I recently came across a very informative answer here within the Stack Exchange network where the author uses the word vindicative. I assumed the author had meant vindictive (I didn't know vindicative was a word). Google also thought I meant to search for vindictive when I looked up vindicative but to my surprise there are plenty of online dictionaries that list it as a word.

Initially my thought was it was just a matter of a variation in spelling similar to the differences we see between American and British English (the author is British), but then I came across this explanation on WikiDiff which states the following:

"As adjectives the difference between vindictive and vindicative is that vindictive is having a tendency to seek revenge when vengeful, while vindicative is having a tendency to vindicate."

What is the history/origin behind vindictive and vindicative and their respective meanings?

  • 1
    No spell-checker is comprehensive, and vindicative is a rare word. Never rely on automated spell-checkers, much less so-called grammar-checkers, to judge the acceptability of a word or phrase.
    – choster
    Commented Aug 10, 2016 at 14:50
  • @choster Of course, I'm aware that software and tools like these are far from all-encompassing I was just curious as to why it appears to have been 'left behind'.
    – bwegs
    Commented Aug 10, 2016 at 14:53
  • 2
    Also because vindicative is so rare, odds are that when people type it, they actually meant vindictive so the spell checker statistically helps more people by suggesting the “correction”
    – Jim
    Commented Aug 10, 2016 at 15:57
  • 2
    I'm voting to close this question as off-topic because the foibles of spell-checkers are a matter for the programmers to deal with rather than a matter of English usage.. Commented Aug 10, 2016 at 16:15
  • 1
    @AndyT Or better yet, just right... My question seems to have been adequately re-shaped by the comments and edits after all.
    – bwegs
    Commented Aug 11, 2016 at 15:56

1 Answer 1


The two terms appears to have a common origin, but "vindictive" has retained its original negative meaning while "vindicative" has also developed a more positive connotation:

From Grammarphobia:.

  • The verb vindicate comes from the Latin vindicare, meaning to claim, set free, punish, or avenge. In the 16th and 17th centuries, the English word reflected both the negative and positive sides of its Latin heritage.

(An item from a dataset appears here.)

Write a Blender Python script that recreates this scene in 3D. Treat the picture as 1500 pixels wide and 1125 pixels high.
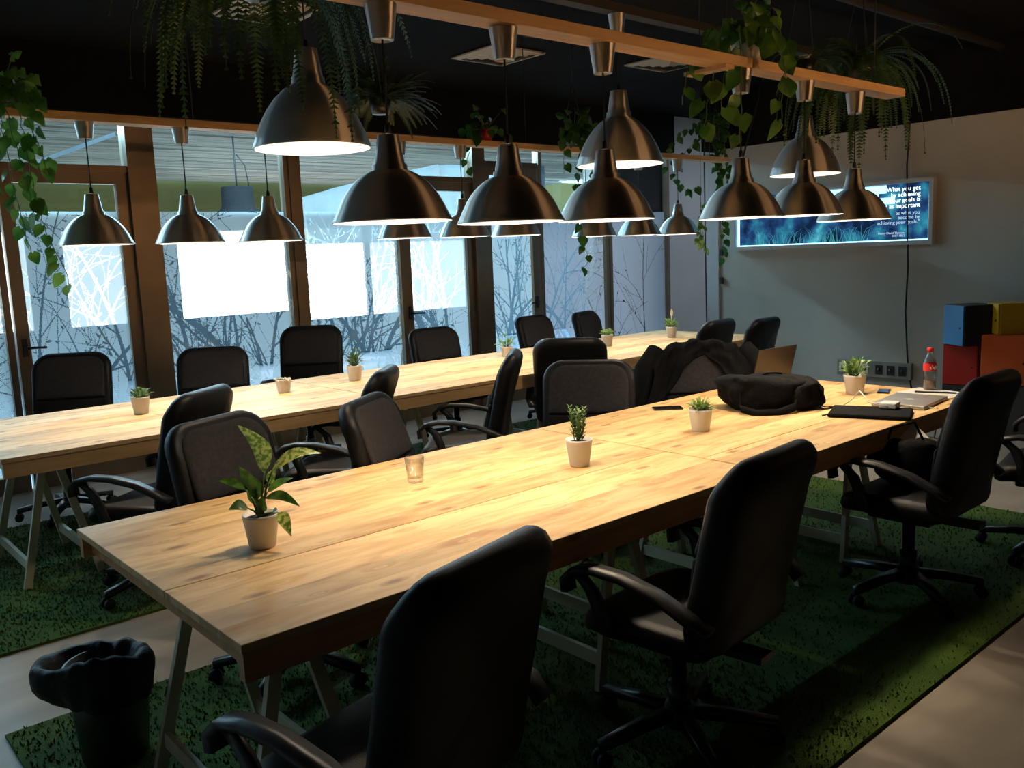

  • First, it meant to avenge or exercise vengeance. Later it came to mean punish; rescue or set free; justify or clear (as from suspicion or dishonor); establish possession of something; and make good or defend against encroachment.

Origin of vindictive:

  • The adjective “vindictive” (from the Latin vindicta, meaning revenge), was preceded by an earlier form, “vindicative,” in the 1500s, and has had a generally grim history since entering English.

  • When “vindictive” first showed up in the early 1600s, it described someone “given to revenge; having a revengeful disposition,” according to the Oxford English Dictionary. In other words, someone who liked punishing people or holding a grudge.

  • In former days, “vindictive” was also used to describe anything punitive, retributive, or avenging. Today we use the legal phrase “punitive damages,” but the OED cites a quotation from 1813 about “vindictive damages.”

Both terms appear to derive from "vindication",

  • The Chambers Dictionary of Etymology suggests that “vindicate” could be a back-formation from an earlier word, “vindication,” which first appeared in English in the late 1400s and originally meant the act of avenging. (A back formation is a word formed by dropping a real or imagined part from another word.)

  • The OED says that “vindication” made its first published appearance in William Caxton’s printing of Aesop’s Fables (1484): “An asse … smote hym [the lion] in the forhede with his feete by maner of vyndycacion.”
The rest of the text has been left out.